Requirement: Every line from the first one to the line containing "blind(2.272, 3.185, 2.255+.02, 3.10, 1.379, 'narrow" should be echoed exactly; leave out the rest.

........

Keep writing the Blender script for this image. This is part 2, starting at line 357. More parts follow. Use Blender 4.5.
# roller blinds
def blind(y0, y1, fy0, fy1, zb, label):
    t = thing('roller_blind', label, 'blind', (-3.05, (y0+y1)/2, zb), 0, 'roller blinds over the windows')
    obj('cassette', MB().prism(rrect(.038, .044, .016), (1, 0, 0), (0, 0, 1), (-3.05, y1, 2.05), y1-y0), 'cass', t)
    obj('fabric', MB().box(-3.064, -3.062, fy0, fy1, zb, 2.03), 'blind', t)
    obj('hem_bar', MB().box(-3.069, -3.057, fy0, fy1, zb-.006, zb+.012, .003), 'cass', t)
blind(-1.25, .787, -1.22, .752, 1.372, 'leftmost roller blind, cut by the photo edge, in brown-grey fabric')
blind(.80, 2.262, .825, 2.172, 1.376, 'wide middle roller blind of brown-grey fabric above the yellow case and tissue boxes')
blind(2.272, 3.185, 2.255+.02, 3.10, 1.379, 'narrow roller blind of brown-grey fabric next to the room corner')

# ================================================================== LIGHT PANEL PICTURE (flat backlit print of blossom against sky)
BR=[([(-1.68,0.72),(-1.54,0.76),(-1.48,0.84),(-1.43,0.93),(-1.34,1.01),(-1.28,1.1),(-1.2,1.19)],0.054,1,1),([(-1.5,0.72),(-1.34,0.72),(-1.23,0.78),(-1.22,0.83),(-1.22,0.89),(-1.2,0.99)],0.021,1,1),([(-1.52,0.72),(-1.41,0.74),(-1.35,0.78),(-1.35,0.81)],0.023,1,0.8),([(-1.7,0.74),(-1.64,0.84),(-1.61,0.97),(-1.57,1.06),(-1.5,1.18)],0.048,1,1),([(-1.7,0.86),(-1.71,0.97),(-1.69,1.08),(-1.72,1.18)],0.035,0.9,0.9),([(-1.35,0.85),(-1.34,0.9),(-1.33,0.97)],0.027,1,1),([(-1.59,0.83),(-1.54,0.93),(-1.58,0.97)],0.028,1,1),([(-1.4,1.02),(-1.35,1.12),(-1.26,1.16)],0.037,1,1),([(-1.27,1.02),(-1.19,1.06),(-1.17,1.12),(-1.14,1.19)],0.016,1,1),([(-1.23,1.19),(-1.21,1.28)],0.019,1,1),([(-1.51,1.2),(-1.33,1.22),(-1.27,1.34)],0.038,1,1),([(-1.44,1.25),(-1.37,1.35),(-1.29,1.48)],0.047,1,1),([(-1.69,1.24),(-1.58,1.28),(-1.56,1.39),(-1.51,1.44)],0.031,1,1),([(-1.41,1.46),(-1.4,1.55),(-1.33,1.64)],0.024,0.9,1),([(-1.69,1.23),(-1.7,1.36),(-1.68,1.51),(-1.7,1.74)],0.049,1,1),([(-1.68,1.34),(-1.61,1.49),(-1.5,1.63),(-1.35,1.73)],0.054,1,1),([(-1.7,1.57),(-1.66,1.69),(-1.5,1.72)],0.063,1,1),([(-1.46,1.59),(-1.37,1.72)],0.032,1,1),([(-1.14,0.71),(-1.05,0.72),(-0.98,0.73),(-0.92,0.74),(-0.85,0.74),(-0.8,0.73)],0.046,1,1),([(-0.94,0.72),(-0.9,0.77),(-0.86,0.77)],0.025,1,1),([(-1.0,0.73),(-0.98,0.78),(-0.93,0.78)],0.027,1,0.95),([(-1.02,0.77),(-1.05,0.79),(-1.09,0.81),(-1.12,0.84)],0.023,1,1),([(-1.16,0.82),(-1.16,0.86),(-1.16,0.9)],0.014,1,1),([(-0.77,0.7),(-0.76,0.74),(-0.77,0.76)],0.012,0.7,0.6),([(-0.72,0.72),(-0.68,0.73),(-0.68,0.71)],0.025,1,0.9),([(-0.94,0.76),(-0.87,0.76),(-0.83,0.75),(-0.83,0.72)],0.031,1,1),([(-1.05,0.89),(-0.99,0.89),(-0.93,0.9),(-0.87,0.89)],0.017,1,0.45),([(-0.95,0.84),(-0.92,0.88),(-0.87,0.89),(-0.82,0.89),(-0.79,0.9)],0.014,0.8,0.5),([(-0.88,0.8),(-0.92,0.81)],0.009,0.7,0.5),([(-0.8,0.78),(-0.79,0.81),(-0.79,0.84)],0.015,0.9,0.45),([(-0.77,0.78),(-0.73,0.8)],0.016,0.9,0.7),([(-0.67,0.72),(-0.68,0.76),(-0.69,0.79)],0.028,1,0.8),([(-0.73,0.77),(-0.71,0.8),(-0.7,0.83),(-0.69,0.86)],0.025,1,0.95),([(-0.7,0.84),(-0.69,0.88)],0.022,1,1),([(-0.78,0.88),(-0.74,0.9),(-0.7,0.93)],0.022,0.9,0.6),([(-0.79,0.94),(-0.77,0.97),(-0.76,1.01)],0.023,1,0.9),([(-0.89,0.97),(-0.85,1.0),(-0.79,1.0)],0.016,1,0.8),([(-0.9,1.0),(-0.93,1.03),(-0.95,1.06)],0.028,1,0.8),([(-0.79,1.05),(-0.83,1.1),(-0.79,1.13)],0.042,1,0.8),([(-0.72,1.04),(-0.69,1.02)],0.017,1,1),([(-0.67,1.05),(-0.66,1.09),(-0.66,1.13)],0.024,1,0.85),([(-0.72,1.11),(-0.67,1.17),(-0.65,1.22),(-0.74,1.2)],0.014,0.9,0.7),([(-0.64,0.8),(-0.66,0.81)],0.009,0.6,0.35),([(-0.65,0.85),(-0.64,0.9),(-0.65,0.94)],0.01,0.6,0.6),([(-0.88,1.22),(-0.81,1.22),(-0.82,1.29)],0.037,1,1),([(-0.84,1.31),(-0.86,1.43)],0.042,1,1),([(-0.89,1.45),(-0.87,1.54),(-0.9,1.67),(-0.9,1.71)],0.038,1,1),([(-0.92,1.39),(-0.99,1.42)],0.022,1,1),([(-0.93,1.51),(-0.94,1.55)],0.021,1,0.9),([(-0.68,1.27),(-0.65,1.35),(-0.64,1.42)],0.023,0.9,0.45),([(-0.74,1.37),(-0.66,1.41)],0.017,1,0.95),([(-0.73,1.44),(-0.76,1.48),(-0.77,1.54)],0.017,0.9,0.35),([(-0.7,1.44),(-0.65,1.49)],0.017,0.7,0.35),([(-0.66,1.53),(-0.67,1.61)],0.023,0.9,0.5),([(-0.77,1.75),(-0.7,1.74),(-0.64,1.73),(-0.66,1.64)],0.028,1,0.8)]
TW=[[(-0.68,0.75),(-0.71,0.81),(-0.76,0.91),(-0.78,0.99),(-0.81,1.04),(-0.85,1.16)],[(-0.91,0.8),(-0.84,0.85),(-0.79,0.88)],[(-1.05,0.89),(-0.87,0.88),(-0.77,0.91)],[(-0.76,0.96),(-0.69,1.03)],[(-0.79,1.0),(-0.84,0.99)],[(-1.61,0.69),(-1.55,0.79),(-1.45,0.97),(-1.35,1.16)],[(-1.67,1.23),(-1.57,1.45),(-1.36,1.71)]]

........

Correct answer:
Keep writing the Blender script for this image. This is part 2, starting at line 357. More parts follow. Use Blender 4.5.
# roller blinds
def blind(y0, y1, fy0, fy1, zb, label):
    t = thing('roller_blind', label, 'blind', (-3.05, (y0+y1)/2, zb), 0, 'roller blinds over the windows')
    obj('cassette', MB().prism(rrect(.038, .044, .016), (1, 0, 0), (0, 0, 1), (-3.05, y1, 2.05), y1-y0), 'cass', t)
    obj('fabric', MB().box(-3.064, -3.062, fy0, fy1, zb, 2.03), 'blind', t)
    obj('hem_bar', MB().box(-3.069, -3.057, fy0, fy1, zb-.006, zb+.012, .003), 'cass', t)
blind(-1.25, .787, -1.22, .752, 1.372, 'leftmost roller blind, cut by the photo edge, in brown-grey fabric')
blind(.80, 2.262, .825, 2.172, 1.376, 'wide middle roller blind of brown-grey fabric above the yellow case and tissue boxes')
blind(2.272, 3.185, 2.255+.02, 3.10, 1.379, 'narrow roller blind of brown-grey fabric next to the room corner')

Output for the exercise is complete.